Entries with scene source code:
<<<<

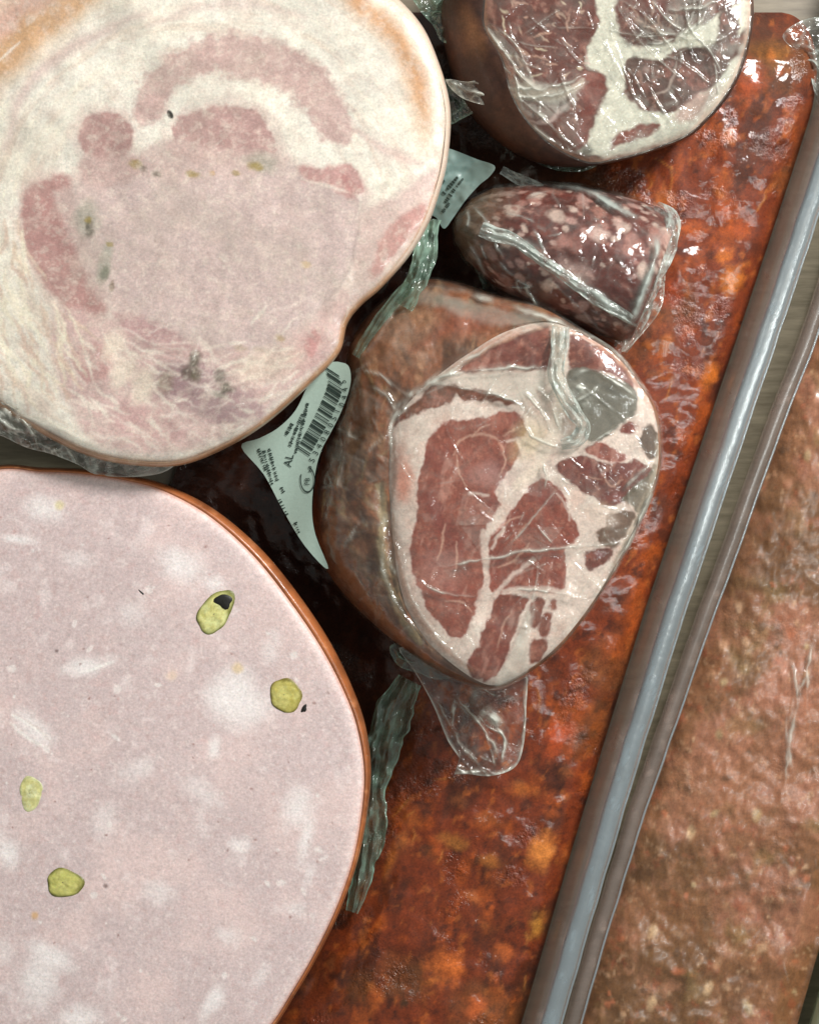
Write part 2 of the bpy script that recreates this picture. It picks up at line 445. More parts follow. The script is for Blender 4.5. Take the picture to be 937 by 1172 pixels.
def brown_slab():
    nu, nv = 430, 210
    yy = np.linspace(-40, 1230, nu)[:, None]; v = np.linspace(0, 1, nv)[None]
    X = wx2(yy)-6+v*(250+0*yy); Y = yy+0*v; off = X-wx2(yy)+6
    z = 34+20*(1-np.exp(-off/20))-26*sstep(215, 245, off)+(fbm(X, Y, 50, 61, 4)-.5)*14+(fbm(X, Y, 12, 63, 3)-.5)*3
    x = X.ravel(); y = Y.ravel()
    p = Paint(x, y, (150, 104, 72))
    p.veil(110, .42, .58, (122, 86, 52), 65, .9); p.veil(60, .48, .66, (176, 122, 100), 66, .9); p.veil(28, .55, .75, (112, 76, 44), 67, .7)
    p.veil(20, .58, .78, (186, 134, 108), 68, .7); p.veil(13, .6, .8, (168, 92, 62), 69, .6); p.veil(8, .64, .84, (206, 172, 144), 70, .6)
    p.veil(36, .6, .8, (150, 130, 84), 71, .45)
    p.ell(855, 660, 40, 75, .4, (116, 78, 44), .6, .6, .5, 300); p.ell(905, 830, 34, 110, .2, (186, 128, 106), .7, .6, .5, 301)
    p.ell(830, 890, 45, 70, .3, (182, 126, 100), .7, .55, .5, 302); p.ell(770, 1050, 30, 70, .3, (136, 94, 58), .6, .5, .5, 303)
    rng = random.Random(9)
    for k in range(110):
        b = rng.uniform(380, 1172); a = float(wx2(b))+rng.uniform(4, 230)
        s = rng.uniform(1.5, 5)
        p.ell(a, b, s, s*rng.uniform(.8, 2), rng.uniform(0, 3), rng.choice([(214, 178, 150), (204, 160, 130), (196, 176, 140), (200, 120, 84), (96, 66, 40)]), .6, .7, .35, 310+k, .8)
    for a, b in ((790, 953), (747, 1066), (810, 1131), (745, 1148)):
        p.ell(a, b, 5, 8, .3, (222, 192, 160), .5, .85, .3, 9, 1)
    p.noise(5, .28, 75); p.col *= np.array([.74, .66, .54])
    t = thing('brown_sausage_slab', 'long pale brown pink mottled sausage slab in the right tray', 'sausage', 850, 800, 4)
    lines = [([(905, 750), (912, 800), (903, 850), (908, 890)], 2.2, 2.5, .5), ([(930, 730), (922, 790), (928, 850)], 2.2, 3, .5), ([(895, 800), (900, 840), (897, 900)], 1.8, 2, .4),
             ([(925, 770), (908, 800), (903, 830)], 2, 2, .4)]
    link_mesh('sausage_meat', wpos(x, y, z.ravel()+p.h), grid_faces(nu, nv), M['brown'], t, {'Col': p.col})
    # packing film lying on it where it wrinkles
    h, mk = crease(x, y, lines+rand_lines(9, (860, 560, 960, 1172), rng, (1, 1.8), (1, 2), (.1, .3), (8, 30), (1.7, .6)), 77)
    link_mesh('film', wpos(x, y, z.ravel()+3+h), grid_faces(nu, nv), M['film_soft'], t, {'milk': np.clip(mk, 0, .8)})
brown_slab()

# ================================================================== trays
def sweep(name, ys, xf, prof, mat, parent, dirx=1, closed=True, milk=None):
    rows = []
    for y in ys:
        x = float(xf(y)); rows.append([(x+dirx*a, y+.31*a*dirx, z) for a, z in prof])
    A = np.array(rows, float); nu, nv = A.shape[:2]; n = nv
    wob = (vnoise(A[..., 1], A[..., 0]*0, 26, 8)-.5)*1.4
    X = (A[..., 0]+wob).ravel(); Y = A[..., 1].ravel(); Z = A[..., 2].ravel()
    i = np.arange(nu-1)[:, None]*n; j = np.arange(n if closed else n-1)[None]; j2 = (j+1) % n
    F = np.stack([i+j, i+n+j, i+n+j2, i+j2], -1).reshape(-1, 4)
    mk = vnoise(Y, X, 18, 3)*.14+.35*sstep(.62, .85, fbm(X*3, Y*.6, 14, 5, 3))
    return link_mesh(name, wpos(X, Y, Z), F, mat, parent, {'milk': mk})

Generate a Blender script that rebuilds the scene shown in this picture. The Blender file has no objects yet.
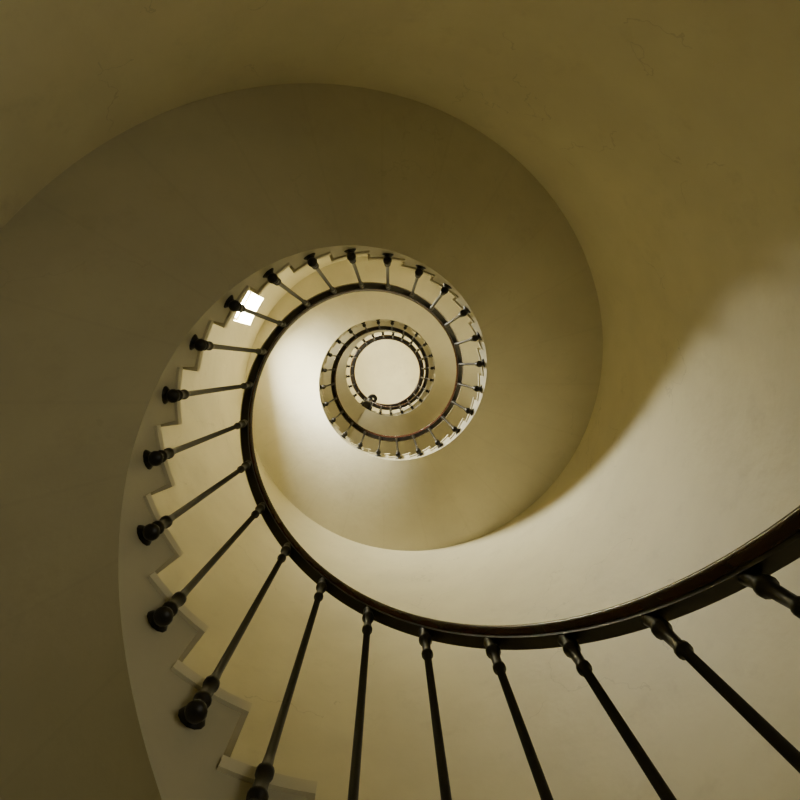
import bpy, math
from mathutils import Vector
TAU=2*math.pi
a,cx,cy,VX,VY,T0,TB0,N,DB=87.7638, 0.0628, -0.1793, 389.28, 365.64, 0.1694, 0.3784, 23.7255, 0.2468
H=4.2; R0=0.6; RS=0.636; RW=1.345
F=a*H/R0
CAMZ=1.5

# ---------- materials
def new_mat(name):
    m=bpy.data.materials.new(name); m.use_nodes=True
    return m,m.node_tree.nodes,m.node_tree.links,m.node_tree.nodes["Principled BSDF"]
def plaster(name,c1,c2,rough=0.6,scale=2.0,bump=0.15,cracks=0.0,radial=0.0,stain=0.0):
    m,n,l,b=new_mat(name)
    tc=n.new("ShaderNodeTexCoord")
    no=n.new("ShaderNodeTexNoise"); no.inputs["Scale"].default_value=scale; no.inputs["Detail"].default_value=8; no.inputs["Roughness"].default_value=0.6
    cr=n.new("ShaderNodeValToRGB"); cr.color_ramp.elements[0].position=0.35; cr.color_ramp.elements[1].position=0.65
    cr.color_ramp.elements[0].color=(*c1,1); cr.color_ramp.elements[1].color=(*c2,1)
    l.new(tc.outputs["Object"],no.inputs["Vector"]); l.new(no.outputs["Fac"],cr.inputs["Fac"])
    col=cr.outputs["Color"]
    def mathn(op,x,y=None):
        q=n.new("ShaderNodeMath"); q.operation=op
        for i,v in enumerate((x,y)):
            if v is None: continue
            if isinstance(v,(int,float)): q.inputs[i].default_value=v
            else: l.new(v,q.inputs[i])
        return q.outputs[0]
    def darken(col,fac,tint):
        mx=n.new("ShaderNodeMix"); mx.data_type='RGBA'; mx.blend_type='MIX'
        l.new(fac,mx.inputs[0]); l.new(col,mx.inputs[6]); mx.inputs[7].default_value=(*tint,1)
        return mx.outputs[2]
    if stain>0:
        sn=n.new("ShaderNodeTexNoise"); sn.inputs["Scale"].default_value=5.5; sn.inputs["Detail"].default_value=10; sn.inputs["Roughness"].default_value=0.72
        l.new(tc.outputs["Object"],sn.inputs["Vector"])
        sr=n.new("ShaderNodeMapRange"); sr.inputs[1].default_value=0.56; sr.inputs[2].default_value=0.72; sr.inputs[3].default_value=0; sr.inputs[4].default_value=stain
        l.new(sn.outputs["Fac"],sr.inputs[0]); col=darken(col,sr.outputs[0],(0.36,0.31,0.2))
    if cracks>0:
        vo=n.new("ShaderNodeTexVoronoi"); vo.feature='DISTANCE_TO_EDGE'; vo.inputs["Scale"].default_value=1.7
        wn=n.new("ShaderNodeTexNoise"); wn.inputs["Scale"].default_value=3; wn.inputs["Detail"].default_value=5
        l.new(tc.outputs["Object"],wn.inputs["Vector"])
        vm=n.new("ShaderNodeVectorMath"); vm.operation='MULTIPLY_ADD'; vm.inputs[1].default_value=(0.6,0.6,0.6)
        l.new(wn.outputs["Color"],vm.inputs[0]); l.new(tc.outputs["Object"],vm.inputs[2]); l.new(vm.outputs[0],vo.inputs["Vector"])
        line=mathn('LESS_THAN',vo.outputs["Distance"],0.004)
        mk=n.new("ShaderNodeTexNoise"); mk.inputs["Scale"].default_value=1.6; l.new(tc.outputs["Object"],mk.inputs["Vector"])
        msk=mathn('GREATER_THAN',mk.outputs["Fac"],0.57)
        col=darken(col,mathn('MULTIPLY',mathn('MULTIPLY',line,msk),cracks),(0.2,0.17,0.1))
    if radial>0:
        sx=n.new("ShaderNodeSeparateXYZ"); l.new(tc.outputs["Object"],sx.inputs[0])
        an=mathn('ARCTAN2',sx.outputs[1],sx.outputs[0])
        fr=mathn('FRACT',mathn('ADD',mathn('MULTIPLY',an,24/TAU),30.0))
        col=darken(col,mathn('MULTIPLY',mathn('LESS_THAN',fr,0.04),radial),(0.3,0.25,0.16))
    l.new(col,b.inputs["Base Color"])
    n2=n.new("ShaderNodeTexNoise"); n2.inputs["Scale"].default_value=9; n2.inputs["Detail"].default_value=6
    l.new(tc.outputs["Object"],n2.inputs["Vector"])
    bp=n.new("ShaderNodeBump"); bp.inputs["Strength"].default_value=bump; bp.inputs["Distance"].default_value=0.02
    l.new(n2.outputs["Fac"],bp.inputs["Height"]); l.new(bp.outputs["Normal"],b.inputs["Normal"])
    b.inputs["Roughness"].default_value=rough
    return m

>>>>

**THE EXERCISE**
Of the lines in the material above, state how many contain the string "Blender"; give no other text.

**EXPECTED ANSWER**
2